Staffing shortages at the Department of Justice, which have plagued the organization for the last year, have led officials to drop minimum experience requirements for job openings to attract talent fresh out of law school.
The DOJ told U.S. attorney offices earlier this month that a one-year experience requirement for new hires would be suspended “due to an exigent hiring need for attorneys across the Department”, according to a memo seen by Bloomberg Law.
In job postings for assistant U.S. attorneys in Alaska, Montana, New Hampshire and Oklahoma, applicants are only required to possess a law degree, have passed the state bar exam and be a U.S. citizen.
Since President Donald Trump returned to the White House, roughly 5,000 employees – not all of whom are lawyers – have left the DOJ – either voluntarily or by being fired. It’s unclear what percentage of those who have left are lawyers. The DOJ employs more than 100,000 people, and roughly 10,000 are lawyers.
The Independent has asked the Department of Justice for comment.
Before the change, U.S. attorney offices required applicants to have at least one-year of post-law school experience. Some offices that deal with higher-profile cases, such as the Southern District of New York, require two to three years of experience.
But the exodus of staffers has left U.S. attorney offices desperate. In August, Jeanine Pirro, U.S. Attorney for the District of Columbia, appeared on Fox News to ask viewers with law degrees to apply to work in her office.

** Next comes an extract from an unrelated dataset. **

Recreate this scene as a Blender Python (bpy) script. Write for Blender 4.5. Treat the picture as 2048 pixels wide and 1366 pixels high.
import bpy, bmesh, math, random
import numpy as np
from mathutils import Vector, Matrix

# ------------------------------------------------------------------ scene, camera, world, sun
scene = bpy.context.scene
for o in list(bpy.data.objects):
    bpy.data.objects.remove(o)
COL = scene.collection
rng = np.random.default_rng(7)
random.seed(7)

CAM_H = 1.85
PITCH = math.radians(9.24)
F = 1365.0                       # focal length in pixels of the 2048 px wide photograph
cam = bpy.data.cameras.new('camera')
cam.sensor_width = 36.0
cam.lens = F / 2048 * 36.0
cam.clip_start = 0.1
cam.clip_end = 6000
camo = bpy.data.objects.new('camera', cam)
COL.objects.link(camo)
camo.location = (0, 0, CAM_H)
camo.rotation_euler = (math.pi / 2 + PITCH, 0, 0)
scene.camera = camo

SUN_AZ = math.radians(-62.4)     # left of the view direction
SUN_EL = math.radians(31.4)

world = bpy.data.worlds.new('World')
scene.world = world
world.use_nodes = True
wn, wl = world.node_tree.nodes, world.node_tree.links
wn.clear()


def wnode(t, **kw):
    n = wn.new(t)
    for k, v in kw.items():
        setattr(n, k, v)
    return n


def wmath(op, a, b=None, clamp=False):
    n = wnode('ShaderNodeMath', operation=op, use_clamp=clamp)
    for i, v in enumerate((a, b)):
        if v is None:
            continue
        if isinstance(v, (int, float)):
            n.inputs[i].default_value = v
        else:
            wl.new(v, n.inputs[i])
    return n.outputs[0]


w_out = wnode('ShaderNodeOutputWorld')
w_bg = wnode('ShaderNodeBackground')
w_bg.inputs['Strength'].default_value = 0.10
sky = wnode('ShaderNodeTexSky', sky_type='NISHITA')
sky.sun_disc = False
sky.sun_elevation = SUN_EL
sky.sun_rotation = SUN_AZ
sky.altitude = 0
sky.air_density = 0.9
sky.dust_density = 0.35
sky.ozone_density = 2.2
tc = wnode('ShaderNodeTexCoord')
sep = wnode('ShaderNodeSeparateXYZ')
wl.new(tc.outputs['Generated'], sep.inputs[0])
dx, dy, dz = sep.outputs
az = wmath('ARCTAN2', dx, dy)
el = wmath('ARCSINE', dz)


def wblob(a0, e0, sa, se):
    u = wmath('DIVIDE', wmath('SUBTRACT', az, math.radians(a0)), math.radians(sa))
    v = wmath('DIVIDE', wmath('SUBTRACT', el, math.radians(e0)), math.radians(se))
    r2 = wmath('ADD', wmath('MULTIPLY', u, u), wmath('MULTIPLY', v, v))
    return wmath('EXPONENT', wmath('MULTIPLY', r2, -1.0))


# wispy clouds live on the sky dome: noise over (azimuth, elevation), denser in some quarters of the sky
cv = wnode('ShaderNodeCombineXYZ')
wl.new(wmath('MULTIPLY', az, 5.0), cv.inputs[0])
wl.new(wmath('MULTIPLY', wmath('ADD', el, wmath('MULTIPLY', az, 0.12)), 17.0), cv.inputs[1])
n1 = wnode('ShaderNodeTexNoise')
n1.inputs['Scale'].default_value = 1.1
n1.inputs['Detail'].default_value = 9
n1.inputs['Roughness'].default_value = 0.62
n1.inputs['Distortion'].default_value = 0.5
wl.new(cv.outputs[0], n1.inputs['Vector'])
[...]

“I’m down 90 prosecutors, 60 investigators and paralegals,” Pirro, a former Fox News host, said before looking directly into the camera and asking anyone who wanted a job in her office to contact her.
The same month Andrew Boutros, U.S. Attorney for the Northern District of Illinois, sent an email to former prosecutors asking them to consider applying for a role in the office and to forward the email to other interested lawyers.
“I was astonished,” Mark Rotert, a former federal prosecutor based in Chicago, who received the recruiting email, told the Washington Post. “I have never seen anything like that.”
Trump administration officials have purged the Justice Department of staff deemed disloyal to the president – such as those who worked on prosecutions related to January 6 rioters or the criminal cases against him.
Three prosecutors who worked in the Southern District of New York quit last April after refusing to drop corruption charges against former New York City Mayor Eric Adams.
Another prosecutor, who was working on immigration cases in Minnesota, was removed from the job in February after expressing deep frustrations with the Justice Department’s caseload to the judge.
Dozens of other prosecutors have been forced out over their refusals to comply with pressure from Justice Department officials to drop cases or bring prosecutions against the president’s perceived enemies.
The DOJ’s suspension of experience requirements is in effect until February 28, 2027, the memo seen by Bloomberg Law noted.